La conclusión obvia es muy sencilla: hay que confiar en los que trabajan en la tradición de Walter Bagehot, Hyman Minsky y Charles Kindleberger. Es decir, confiar en economistas como Paul Krugman, Paul Romer, Gary Gorton, Carmen Reinhart, Ken Rogoff, Raghuram Rajan, Larry Summers, Barry Eichengreen, Olivier Blanchard y otros como ellos. Porque pronosticaron correctamente el pasado reciente, es más probable que acierten la distribución de los futuros posibles.
Pero nosotros (o al menos yo) también nos equivocamos en aspectos significativos de lo que ocurrió en los últimos cuatro años. Hubo tres cosas que no me esperaba (y que todavía me sorprenden). La primera es que los bancos centrales no adoptaran reglas de metas de PIB nominal o algo equivalente. La segunda, yo esperaba que la inflación de salarios en las economías del Atlántico Norte se redujera mucho más, aproximándose o incluso llegando a cero. Por último, la curva de rendimientos en EE UU no se hizo tan empinada como yo creía: un cero por ciento de interés para los fondos federales me lo esperaba, pero que los bonos del Tesoro a 30 años dieran una tasa nominal del 2,7%, eso no.

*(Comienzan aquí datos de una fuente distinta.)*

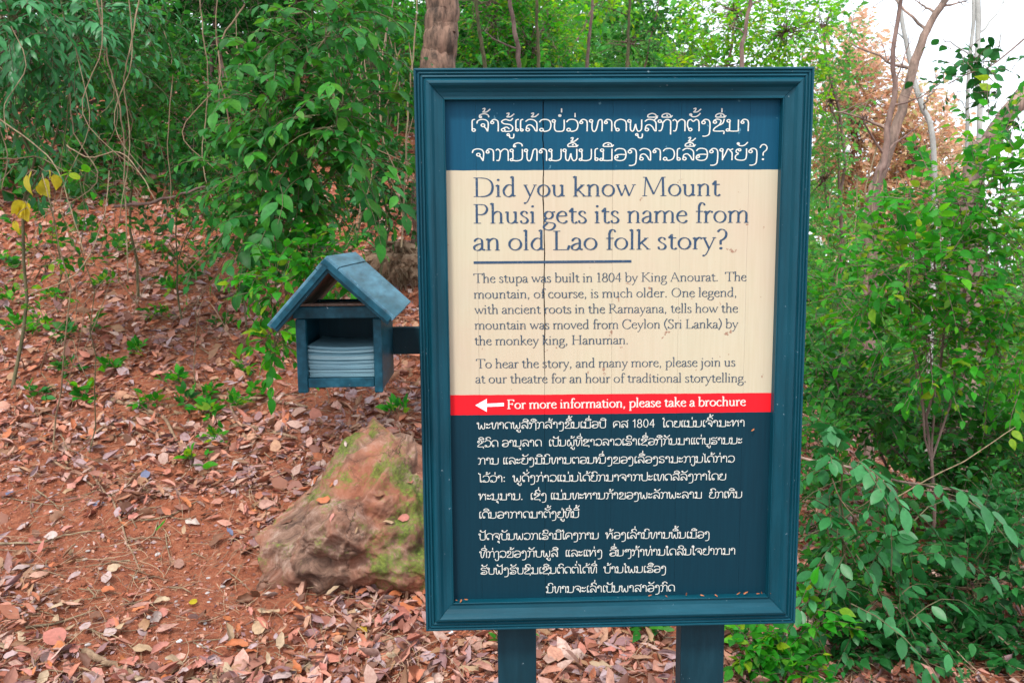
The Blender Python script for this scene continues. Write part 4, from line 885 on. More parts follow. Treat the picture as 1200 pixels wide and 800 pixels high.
# bushes standing behind the board and just outside the frame, seen when one steps aside
for nm_, lab_, x_, Y_, mt_ in (('shrub', 'leafy shrub hidden on the slope behind the left half of the board', 590, 7.5, 'green_mid'), ('shrub', 'bright shrub hidden on the slope behind the right half of the board', 760, 7.0, 'green_bright'),
                           ('bush', 'dark bush standing behind the top right corner of the board', 880, 9.0, 'green_dark'), ('bush', 'low bush behind the middle of the board', 680, 9.5, 'green_mid'),
                           ('bush', 'bush just beyond the right edge of the view', 1330, 4.6, 'green_mid'), ('bush', 'taller bush further right beyond the view', 1450, 7.5, 'green_bright'), ('bush', 'bush just beyond the left edge of the view', -160, 6.2, 'green_dark'), ('shrub', 'shrub far left beyond the view', -320, 8.0, 'green_mid')):
    g_ = on(x_, Y_); q_ = g_ - CAM; z_ = q_ @ AF; gy = 400 - FPX * (q_ @ AU) / z_; h_ = 1000 * .55 / Y_
    plant(nm_, lab_, nm_, g_, [(x_, gy - h_ * .7, h_ * .8, h_ * .55, Y_, .4, 50), (x_ + h_ * .5, gy - h_ * 1.3, h_ * .6, h_ * .5, Y_ + .2, .4, 36), (x_ - h_ * .6, gy - h_ * 1.2, h_ * .5, h_ * .5, Y_, .4, 30)], M[mt_], .08, 'ovate', 7, .26, .2, stemr=.01)
# low leafy growth that covers the slope further up and down the valley
B = MB(); N = 46000; Yd = 8.2 + 30 * rng.random(N) ** 1.4; X = np.tan(rng.uniform(-.95, .95, N)) * Yd
pt = fbm(X * .55, Yd * .55, 87); k_ = pt > -.12 - .25 * smooth(10, 16, Yd); X, Yd, pt = X[k_], Yd[k_], pt[k_]
P = np.stack([X, Yd, terrain(X, Yd) + .02 + rng.random(len(X)) * (.15 + .5 * np.clip(pt + .4, 0, 1)) * (1 + .04 * Yd)], 1)
add_leaves(B, 'tiny', P, frames(rng.normal(0, 1, (len(P), 3)), rng.normal(0, .5, (len(P), 3)) + (0, -.3, .9)), rng.uniform(.07, .16, len(P)) * (1 + .05 * P[:, 1]))
o = B.build('ground_cover', M['green_mid'], tints=True); tag(o, 'low leafy growth covering the slope and the valley behind the sign', 'ground cover', kind='stuff')

# ---------------- trunks
M['bark_brown'] = barkmat('bark_brown', (.04,.024,.016), (.25,.145,.10), 16)
def trunk(name, label, cat, pts, mat, group=None, sides=9, wob=.12, limbs=0, leafmat_=None):
    """pts: (px, py, Y, half width in px)"""
    P = np.array([at(x, y, Y) for x, y, Y, r_ in pts]); rr = np.array([r_ * Y / FPX for x, y, Y, r_ in pts])
    k = 5 * (len(P) - 1) + 1; C = catmull(P, 5); r2 = np.interp(np.linspace(0, 1, len(C)), np.linspace(0, 1, len(rr)), rr)
    C[1:-1] += rng.normal(0, 1, (len(C) - 2, 3)) * r2[1:-1, None] * wob
    root = C[0].copy()
    E_ = empty(name, root, label, cat, group)
    B = MB()
    if sides > 12:      # fine rings so that the bark can have ridges
        k2 = np.linspace(0, len(C) - 1, 160); C2 = np.stack([np.interp(k2, np.arange(len(C)), C[:, i]) for i in range(3)], 1); B.tube(C2, np.interp(k2, np.arange(len(C)), r2), 48)
        V = B.V[0].reshape(160, 48, 3); an = np.arange(48) / 48 * 2 * math.pi
        rd_ = V - C2[:, None]; q = V[..., 2] * 1.0
        f = fbm(np.cos(an)[None] * 3.2 + q * .5, np.sin(an)[None] * 3.2 + q * .9, 61, 5) * .22 - .10 * np.abs(fbm(np.cos(an)[None] * 6 + q * .3, np.sin(an)[None] * 6 + q * 1.1, 65, 4))
        B.V[0] = (C2[:, None] + rd_ * (1 + f)[..., None]).reshape(-1, 3)
    else: B.tube(C, r2 * (1 + rng.normal(0, .04, len(C))), sides)
    B.build('trunk', mat, E_, root, True)
    for j in range(limbs):
        i = rng.integers(len(C) // 3, len(C) - 1); L_ = rng.uniform(.4, 1.1) * max(.5, P[-1][2] * .12)
        tip = C[i] + unit(np.array([rng.normal(), rng.normal() * .5, rng.uniform(.2, 1)])) * L_
        B = MB(); SL = stemline(C[i], tip, .12, 8); B.tube(SL, np.linspace(r2[i] * .45, r2[i] * .12, 8), 5)
        for q in range(4):
            a = SL[rng.integers(3, 8)]; B.tube(stemline(a, a + unit(rng.normal(0, 1, 3) + (0, 0, .5)) * L_ * .4, .1, 5), np.linspace(r2[i] * .16, r2[i] * .05, 5), 4)
        B.build('branch', mat, E_, root, True)
    return E_
def down(pts, extra=0):      # continue a trunk to the ground under its lowest visible point
    x, y, Y, r_ = pts[0]; g = on(x, Y); P = g - CAM; z = P @ AF
    return [(600 + FPX * (P @ AX) / z, 400 - FPX * (P @ AU) / z + 6, Y, r_ * 1.15)] + pts
THICK = trunk('thick_tree', 'thick pinkish brown trunk standing behind the top left corner of the sign', 'tree', down([(508, 200, 7.2, 23), (512, 80, 7.2, 20), (516, 40, 7.2, 19), (520, 0, 7.2, 18), (526, -120, 7.3, 17), (500, -420, 7.4, 14)]), M['bark_brown'], sides=14, wob=.06)
trunk('leaning_tree', 'bare slender tree leaning right against the white sky', 'tree', down([(1020, 260, 7, 7), (1034, 200, 7, 6.2), (1056, 130, 7, 5.6), (1074, 70, 7, 5), (1090, 28, 7, 4.4), (1112, -5, 7, 3.4), (1160, -60, 7, 3)]), M['bark_pink'], limbs=5)
trunk('thin_tree', 'thin dark crooked stem crossing the leaning tree', 'tree', down([(1024, 245, 6.4, 5), (1036, 190, 6.4, 4), (1040, 150, 6.4, 3.4), (1049, 105, 6.4, 3), (1046, 60, 6.4, 2.5), (1060, -20, 6.4, 2)]), M['bark'], limbs=4)
trunk('thin_tree', 'pale grey pole like stem slanting left above the bush', 'tree', down([(1095, 200, 8, 3.2), (1078, 120, 8, 3), (1062, 50, 8, 2.6), (1050, -20, 8, 2.2)]), M['bark_pale'], limbs=3)
trunk('thin_tree', 'pale straight upright stem near the right edge', 'tree', down([(1147, 190, 8, 3.2), (1146, 100, 8, 3), (1146, 40, 8, 3), (1146, -40, 8, 2.6)]), M['bark_pale'], limbs=3)
trunk('thin_tree', 'very thin upright stem just left of the straight pale one', 'tree', down([(1133, 200, 8.4, 2.2), (1134, 100, 8.4, 2), (1141, 20, 8.4, 2), (1139, -40, 8.4, 1.6)]), M['bark_pale'], limbs=2)
trunk('leaning_tree', 'grey brown trunk leaning out of the frame at the right edge', 'tree', down([(1140, 215, 5.6, 12), (1160, 170, 5.6, 11), (1185, 130, 5.6, 10), (1215, 90, 5.6, 10), (1270, 20, 5.6, 9)]), M['bark_pink'], limbs=2)
for i, (x, y, Y, r_, dx, lab) in enumerate([(568, 90, 9, 3, -14, 'thin bare stem just right of the thick trunk'), (632, 90, 9, 2.6, -4, 'thin upright stem above the left part of the sign'), (688, 90, 9, 2.5, 8, 'slim dark stem over the middle of the sign top'),
        (735, 90, 9, 2.4, 4, 'slim stem crossing the dark green tree'), (610, 90, 9.5, 3.6, -16, 'dark slanting stem above the sign'), (868, 90, 8, 3.2, 14, 'forked stem above the right part of the sign')]):
    trunk('thin_tree', lab, 'tree', down([(x, y, Y, r_ * .8), (x + dx * .4, 40, Y, r_ * .7), (x + dx, -20, Y, r_ * .6), (x + dx * 2, -120, Y, r_ * .5)]), M['bark' if i in (2, 4, 5) else 'stem'], limbs=3, wob=.3)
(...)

Sigo sin comprender por qué los bancos centrales no adoptaron políticas de metas de crecimiento del PIB nominal, y no escribiré nada sobre el particular hasta que crea haber entendido las razones. Respecto de los salarios, incluso cuando un tercio de la fuerza laboral estadounidense cambia de trabajo cada año, parece que los factores sociológicos y los vínculos personales influyen más sobre el nivel y la tasa de cambio (a costa del equilibrio entre oferta y demanda) que lo que yo hubiera esperado.
Pero puede que la tercera sorpresa sea la más interesante. Allá por marzo de 2009, un premio Nobel de Economía, Robert Lucas, predijo con toda confianza que la economía de EE UU volvería a la normalidad en un plazo de tres años. En condiciones normales, la tasa de interés nominal a corto plazo en la economía estadounidense es del 4%. Como la tasa de los bonos del Tesoro a diez años tiende a estar un punto porcentual por arriba del promedio de los tipos de interés a corto plazo que se prevén para la década siguiente, incluso con una expectativa de cinco años de depresión profunda y tipos a corto plazo cercanos a cero, la tasa del Tesoro no debería ser inferior al 3%.
De hecho, entre fines de 2008 y mediados de 2011 la tasa a diez años fluctuó la mayor parte del tiempo entre el 3% y el 3,5%. Pero en julio de 2011 cayó al 2%, y a inicios de junio se situó por debajo del 1,5%. La lógica normal indica que el mercado está esperando que el tipo de interés a corto plazo se mantenga cercano a cero por 8,75 años antes de que la economía vuelva a la normalidad. Y si se hacen cálculos similares con los bonos del Tesoro estadounidense a 30 años, hallaremos unas expectativas anómalas de que la depresión continúe incluso por más tiempo.
La conclusión que puede sacarse de esto es desoladora. O bien los que invierten en los mercados financieros prevén que la política económica será tan disfuncional que la economía mundial seguirá más o menos tan deprimida como está ahora durante algo así como una década o más, o bien (la única explicación que nos queda) la crisis financiera estadounidense trastornó de tal manera la capacidad de los mercados financieros para evaluar correctamente los riesgos y rendimientos relativos que incluso ahora, cuando ya pasaron más de tres años desde que se declaró, los mercados no son capaces de hacer bien su trabajo, es decir, asumir y administrar los riesgos para canalizar el ahorro hacia los proyectos empresariales.
Y son dos alternativas que yo no hubiera predicho, ni tan siquiera imaginado.